EXERCISE OBJECTIVE: Only the number is wanted: count the lines that include the word "picture".

>> BEGIN

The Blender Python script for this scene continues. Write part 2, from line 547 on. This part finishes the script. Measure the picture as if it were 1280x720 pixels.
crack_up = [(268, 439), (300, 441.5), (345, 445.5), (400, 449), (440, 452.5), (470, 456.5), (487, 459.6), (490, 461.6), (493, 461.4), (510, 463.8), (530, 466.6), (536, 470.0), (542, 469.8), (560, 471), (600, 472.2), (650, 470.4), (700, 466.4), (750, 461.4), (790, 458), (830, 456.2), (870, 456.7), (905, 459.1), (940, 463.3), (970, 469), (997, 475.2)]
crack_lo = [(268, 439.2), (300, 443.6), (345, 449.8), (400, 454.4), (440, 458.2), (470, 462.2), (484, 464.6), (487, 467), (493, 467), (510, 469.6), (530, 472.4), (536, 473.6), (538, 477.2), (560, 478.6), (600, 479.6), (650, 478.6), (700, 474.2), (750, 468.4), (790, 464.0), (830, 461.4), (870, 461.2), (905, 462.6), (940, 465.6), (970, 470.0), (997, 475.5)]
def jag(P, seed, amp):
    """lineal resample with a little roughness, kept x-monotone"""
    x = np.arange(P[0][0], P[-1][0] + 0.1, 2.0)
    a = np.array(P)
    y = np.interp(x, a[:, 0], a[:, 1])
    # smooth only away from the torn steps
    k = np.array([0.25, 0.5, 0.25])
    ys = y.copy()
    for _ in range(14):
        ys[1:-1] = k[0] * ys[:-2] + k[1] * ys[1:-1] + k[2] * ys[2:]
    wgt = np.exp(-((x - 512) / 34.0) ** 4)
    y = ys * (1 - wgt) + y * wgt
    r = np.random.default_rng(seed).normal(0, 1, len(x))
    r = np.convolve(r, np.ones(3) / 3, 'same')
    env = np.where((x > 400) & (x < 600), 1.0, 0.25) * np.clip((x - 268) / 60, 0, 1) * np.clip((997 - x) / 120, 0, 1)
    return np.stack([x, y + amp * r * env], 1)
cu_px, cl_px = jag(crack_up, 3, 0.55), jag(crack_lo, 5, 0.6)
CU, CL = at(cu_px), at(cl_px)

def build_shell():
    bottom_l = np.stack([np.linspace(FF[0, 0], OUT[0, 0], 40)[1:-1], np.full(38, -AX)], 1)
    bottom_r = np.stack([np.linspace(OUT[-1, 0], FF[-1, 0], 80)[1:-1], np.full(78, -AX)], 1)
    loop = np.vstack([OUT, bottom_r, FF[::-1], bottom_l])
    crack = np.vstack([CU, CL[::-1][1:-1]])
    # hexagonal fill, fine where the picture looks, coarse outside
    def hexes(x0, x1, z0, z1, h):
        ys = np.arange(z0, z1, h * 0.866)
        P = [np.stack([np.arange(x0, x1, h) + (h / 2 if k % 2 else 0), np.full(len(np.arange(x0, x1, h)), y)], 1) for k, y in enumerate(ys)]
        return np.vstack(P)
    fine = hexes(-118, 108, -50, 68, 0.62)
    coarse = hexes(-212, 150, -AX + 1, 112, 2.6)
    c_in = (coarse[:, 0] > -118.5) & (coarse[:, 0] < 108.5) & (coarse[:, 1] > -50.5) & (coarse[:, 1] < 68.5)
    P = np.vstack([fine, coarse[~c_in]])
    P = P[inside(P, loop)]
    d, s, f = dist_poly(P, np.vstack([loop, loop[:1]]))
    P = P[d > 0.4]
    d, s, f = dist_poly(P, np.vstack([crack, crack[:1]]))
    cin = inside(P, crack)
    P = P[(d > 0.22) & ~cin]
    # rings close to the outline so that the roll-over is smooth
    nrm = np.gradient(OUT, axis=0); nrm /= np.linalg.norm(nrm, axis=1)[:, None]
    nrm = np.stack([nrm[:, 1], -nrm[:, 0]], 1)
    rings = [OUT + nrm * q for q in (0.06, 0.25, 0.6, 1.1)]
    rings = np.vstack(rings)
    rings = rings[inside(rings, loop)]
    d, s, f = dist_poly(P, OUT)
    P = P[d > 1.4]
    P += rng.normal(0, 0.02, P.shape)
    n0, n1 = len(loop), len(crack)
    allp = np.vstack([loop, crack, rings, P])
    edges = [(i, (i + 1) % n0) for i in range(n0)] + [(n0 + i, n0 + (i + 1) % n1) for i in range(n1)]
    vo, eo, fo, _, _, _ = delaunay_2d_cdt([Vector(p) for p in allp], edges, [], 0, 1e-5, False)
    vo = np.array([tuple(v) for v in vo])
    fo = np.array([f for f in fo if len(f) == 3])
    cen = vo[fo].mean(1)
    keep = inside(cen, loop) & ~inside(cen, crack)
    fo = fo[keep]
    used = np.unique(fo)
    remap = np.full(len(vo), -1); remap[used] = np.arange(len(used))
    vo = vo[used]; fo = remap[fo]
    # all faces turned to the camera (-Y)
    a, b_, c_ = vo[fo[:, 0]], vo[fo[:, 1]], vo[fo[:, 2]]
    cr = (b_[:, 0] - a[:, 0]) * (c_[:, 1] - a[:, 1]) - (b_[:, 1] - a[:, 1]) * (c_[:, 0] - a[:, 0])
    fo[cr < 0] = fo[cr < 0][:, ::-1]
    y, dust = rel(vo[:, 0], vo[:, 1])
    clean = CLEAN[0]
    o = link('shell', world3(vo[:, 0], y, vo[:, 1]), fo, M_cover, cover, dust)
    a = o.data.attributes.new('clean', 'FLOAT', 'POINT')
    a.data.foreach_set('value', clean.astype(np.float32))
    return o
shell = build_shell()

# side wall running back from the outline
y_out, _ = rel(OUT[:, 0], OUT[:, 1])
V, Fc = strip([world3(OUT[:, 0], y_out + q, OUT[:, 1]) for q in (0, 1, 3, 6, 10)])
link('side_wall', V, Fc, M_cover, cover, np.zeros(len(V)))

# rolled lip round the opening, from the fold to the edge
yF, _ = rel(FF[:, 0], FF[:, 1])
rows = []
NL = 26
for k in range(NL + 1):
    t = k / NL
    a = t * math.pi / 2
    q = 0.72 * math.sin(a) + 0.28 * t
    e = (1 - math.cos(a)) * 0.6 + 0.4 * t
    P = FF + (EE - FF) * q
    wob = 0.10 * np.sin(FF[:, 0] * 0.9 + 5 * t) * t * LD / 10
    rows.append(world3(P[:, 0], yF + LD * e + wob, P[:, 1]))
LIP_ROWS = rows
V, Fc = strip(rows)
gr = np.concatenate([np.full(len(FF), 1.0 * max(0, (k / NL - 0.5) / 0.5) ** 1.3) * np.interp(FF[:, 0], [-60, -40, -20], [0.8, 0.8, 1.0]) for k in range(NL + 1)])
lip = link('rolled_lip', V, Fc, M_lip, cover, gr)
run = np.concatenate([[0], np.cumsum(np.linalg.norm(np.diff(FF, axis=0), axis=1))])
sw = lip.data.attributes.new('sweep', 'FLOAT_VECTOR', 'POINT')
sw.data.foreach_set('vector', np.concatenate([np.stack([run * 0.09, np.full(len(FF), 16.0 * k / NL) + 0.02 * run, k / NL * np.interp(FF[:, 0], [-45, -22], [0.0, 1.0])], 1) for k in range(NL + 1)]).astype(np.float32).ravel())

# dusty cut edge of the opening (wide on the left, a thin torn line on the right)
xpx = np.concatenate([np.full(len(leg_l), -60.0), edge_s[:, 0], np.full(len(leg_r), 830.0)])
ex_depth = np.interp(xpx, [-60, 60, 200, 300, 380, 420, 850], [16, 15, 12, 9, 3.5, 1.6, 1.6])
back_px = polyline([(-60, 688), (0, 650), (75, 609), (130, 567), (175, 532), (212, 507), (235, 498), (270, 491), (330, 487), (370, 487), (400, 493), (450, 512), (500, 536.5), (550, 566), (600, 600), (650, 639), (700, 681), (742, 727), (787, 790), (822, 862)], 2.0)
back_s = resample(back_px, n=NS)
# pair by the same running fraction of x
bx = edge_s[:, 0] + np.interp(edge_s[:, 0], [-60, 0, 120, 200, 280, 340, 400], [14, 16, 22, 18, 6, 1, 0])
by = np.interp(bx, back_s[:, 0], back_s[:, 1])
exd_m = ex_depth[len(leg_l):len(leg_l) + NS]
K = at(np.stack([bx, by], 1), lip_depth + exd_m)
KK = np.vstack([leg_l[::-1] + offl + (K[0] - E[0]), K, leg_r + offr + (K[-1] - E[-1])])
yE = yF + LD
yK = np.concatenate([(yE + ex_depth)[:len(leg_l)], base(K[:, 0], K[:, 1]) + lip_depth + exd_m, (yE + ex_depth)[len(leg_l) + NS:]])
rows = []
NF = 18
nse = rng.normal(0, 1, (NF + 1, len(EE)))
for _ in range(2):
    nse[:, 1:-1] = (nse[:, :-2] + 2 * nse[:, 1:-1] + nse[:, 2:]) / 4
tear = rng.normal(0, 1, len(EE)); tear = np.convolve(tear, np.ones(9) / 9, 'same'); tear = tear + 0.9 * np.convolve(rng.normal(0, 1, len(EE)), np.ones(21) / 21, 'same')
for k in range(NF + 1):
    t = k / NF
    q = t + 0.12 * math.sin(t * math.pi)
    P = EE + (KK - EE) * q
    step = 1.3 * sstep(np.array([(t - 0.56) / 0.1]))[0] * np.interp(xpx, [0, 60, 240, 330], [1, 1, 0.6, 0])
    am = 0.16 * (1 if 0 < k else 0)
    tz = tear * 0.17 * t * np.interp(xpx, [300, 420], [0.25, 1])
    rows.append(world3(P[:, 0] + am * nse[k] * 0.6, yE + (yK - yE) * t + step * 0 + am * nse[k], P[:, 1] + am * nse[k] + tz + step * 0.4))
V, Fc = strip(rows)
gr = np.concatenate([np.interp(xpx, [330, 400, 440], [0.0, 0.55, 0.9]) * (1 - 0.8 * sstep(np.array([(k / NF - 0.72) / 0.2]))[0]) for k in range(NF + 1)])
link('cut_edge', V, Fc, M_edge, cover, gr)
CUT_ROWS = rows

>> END

WRITTEN SOLUTION: 2